Records from a dataset

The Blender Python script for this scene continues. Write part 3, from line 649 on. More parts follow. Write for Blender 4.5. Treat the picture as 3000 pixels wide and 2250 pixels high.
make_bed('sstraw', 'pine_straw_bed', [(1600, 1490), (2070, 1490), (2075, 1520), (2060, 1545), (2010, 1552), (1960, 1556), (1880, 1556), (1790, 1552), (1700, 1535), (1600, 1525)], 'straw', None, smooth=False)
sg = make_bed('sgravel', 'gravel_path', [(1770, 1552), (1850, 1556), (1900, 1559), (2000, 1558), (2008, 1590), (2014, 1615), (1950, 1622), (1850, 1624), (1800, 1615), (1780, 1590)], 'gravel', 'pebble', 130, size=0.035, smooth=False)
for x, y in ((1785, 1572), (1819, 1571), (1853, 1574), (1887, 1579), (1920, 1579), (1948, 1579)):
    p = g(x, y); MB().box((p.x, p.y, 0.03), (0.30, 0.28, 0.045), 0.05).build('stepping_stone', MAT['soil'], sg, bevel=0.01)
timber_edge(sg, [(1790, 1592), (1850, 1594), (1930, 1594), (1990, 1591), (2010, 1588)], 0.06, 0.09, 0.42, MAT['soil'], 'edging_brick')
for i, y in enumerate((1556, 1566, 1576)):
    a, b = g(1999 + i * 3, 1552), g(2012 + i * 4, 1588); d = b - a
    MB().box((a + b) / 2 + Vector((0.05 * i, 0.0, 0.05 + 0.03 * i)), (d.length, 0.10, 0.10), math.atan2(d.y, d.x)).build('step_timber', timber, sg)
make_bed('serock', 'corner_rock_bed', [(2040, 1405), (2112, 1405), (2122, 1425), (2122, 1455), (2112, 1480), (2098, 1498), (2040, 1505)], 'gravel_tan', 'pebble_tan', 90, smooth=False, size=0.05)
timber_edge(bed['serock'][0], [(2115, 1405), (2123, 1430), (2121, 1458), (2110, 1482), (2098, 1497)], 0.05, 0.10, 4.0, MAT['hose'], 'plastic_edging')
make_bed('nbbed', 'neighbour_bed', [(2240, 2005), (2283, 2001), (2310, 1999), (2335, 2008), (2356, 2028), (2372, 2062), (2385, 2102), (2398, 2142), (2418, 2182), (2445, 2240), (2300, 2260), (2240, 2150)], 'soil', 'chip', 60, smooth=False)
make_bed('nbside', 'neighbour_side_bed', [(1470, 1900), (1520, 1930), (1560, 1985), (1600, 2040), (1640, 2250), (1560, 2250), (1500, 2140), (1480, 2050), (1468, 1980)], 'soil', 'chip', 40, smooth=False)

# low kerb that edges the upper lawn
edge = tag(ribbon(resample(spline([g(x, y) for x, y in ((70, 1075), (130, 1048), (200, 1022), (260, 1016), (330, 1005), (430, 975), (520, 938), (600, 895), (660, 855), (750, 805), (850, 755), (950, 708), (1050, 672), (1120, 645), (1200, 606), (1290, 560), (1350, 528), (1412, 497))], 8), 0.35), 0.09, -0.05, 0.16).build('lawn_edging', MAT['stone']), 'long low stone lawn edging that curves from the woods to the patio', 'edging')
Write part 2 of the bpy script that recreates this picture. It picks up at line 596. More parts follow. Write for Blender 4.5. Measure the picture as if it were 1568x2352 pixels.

[BRIEF] Repeat the whole listing exactly, keeping every line intact.

[COMPLETED TASK]
The Blender Python script for this scene continues. Write part 3, from line 649 on. More parts follow. Write for Blender 4.5. Treat the picture as 3000 pixels wide and 2250 pixels high.
make_bed('sstraw', 'pine_straw_bed', [(1600, 1490), (2070, 1490), (2075, 1520), (2060, 1545), (2010, 1552), (1960, 1556), (1880, 1556), (1790, 1552), (1700, 1535), (1600, 1525)], 'straw', None, smooth=False)
sg = make_bed('sgravel', 'gravel_path', [(1770, 1552), (1850, 1556), (1900, 1559), (2000, 1558), (2008, 1590), (2014, 1615), (1950, 1622), (1850, 1624), (1800, 1615), (1780, 1590)], 'gravel', 'pebble', 130, size=0.035, smooth=False)
for x, y in ((1785, 1572), (1819, 1571), (1853, 1574), (1887, 1579), (1920, 1579), (1948, 1579)):
    p = g(x, y); MB().box((p.x, p.y, 0.03), (0.30, 0.28, 0.045), 0.05).build('stepping_stone', MAT['soil'], sg, bevel=0.01)
timber_edge(sg, [(1790, 1592), (1850, 1594), (1930, 1594), (1990, 1591), (2010, 1588)], 0.06, 0.09, 0.42, MAT['soil'], 'edging_brick')
for i, y in enumerate((1556, 1566, 1576)):
    a, b = g(1999 + i * 3, 1552), g(2012 + i * 4, 1588); d = b - a
    MB().box((a + b) / 2 + Vector((0.05 * i, 0.0, 0.05 + 0.03 * i)), (d.length, 0.10, 0.10), math.atan2(d.y, d.x)).build('step_timber', timber, sg)
make_bed('serock', 'corner_rock_bed', [(2040, 1405), (2112, 1405), (2122, 1425), (2122, 1455), (2112, 1480), (2098, 1498), (2040, 1505)], 'gravel_tan', 'pebble_tan', 90, smooth=False, size=0.05)
timber_edge(bed['serock'][0], [(2115, 1405), (2123, 1430), (2121, 1458), (2110, 1482), (2098, 1497)], 0.05, 0.10, 4.0, MAT['hose'], 'plastic_edging')
make_bed('nbbed', 'neighbour_bed', [(2240, 2005), (2283, 2001), (2310, 1999), (2335, 2008), (2356, 2028), (2372, 2062), (2385, 2102), (2398, 2142), (2418, 2182), (2445, 2240), (2300, 2260), (2240, 2150)], 'soil', 'chip', 60, smooth=False)
make_bed('nbside', 'neighbour_side_bed', [(1470, 1900), (1520, 1930), (1560, 1985), (1600, 2040), (1640, 2250), (1560, 2250), (1500, 2140), (1480, 2050), (1468, 1980)], 'soil', 'chip', 40, smooth=False)

# low kerb that edges the upper lawn
edge = tag(ribbon(resample(spline([g(x, y) for x, y in ((70, 1075), (130, 1048), (200, 1022), (260, 1016), (330, 1005), (430, 975), (520, 938), (600, 895), (660, 855), (750, 805), (850, 755), (950, 708), (1050, 672), (1120, 645), (1200, 606), (1290, 560), (1350, 528), (1412, 497))], 8), 0.35), 0.09, -0.05, 0.16).build('lawn_edging', MAT['stone']), 'long low stone lawn edging that curves from the woods to the patio', 'edging')
Write part 2 of the bpy script that recreates this picture. It picks up at line 596. More parts follow. Write for Blender 4.5. Measure the picture as if it were 1568x2352 pixels.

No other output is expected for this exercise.